As they left Penn State, they could have chanted, “We Are!” As in, “We Are!” … here to stay.
“One loss doesn’t define us,” junior right fielder Maggie Howard said. “We played a good game and had a great season. We’d love to come back here next year and finish business.”
Hempfield fell to North Penn, 1-0, in the PIAA Class 6A championship game, the program’s first loss in five state title-game appearances. The tradition-laden Spartans (21-4) didn’t come home with their record-tying fifth state title, but they gained big-game experience for next year when they return about 90% of their roster, including 10 starters.

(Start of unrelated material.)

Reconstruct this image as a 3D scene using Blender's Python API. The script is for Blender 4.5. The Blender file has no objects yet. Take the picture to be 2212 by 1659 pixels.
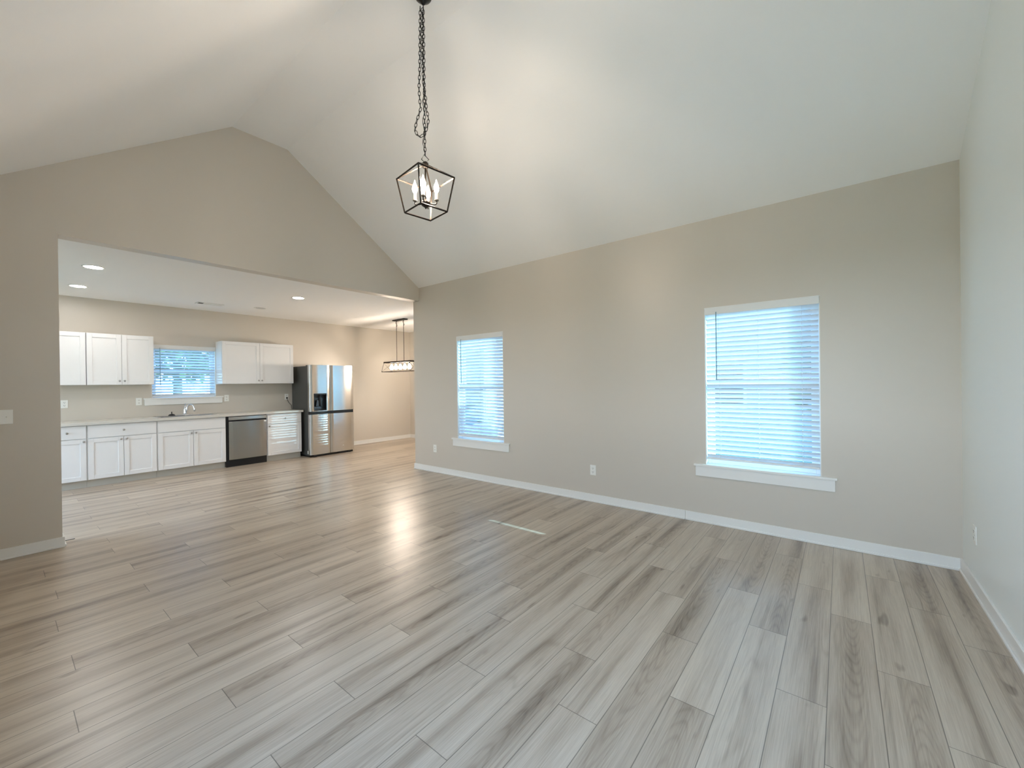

The next couple of years could be interesting for West Point’s next wave.
Only senior Mia Bandieramonte, the designated player who hit the go-ahead home run in the WPIAL title game, will move on.
“You look back at what we could have done better (in the PIAA final),” Hempfield coach Tina Madison said. “Do we squeeze in the first inning? I don’t know. That’s not our game.
“They have a really good pitcher, and we couldn’t come up with the big hit. It’s that simple.”
North Penn, led by star pitcher Julia Shearer, joined Parkland and Pennsbury with record five titles.
Hempfield, which wanted to double-stamp the season with a state title to go with its eighth WPIAL title, will have to wait until next spring to make another run.
“We lose one (starter), and (North Penn) loses five,” Madison said. “We really showed a lot this year. There were 102 teams home watching (the state finals), and we were here. We’ll just have to come out on fire next year.”
This year marked the most wins by a Spartans team since 2018, when that team collected the third of three straight PIAA championships. It also won five WPIAL titles in a row from 2015-19.
Shearer, a Maryland commit, put up some impressive numbers. She went 28-0 with a 0.22 ERA, 355 strikeouts, 14 walks and five earned runs allowed in 166 innings.
Her change in speeds, not to mention the fact she was the first left-hander Hempfield faced all year, kept the Spartans guessing.
The win was her 22nd shutout of the season.
“It wasn’t so much her speed as it was the good movement she had,” Howard said. “I know she was getting me to chase.”
Sophomore pitcher Riley Miller (19-4) was terrific in the postseason for the Spartans, going 6-1 with two shutouts behind a defense that casts a wide net.
Her equally young lineup followed her lead: Left fielder Claire Mitchell, third baseman Lauren Howard and catcher Ella Berkebile are freshmen; shortstop Alli Cervola is a sophomore; and second baseman Sarah Podkul, first baseman Emily Griffith and center fielder Peyton Heisler are juniors.
Maggie Howard has committed to Georgetown and Heisler to Penn. More college recruits are likely to blossom from this group, which also collectively excels in the classroom.
Lauren Howard batted nearly .600 in the state postseason.
“We were prepared for this and showed we belong here,” Miller said. “It was super fun with all of the fans all around you.”
Hempfield has developed a rivalry with Seneca Valley, another team with a power pitcher in sophomore Lexie Hames.
Madison expects Hempfield and Seneca Valley to compete for WPIAL supremacy for the next few years.
“Lexie and Riley, we could be seeing a lot of them for a while,” Madison said. “They are both terrific. It will be fun to watch.”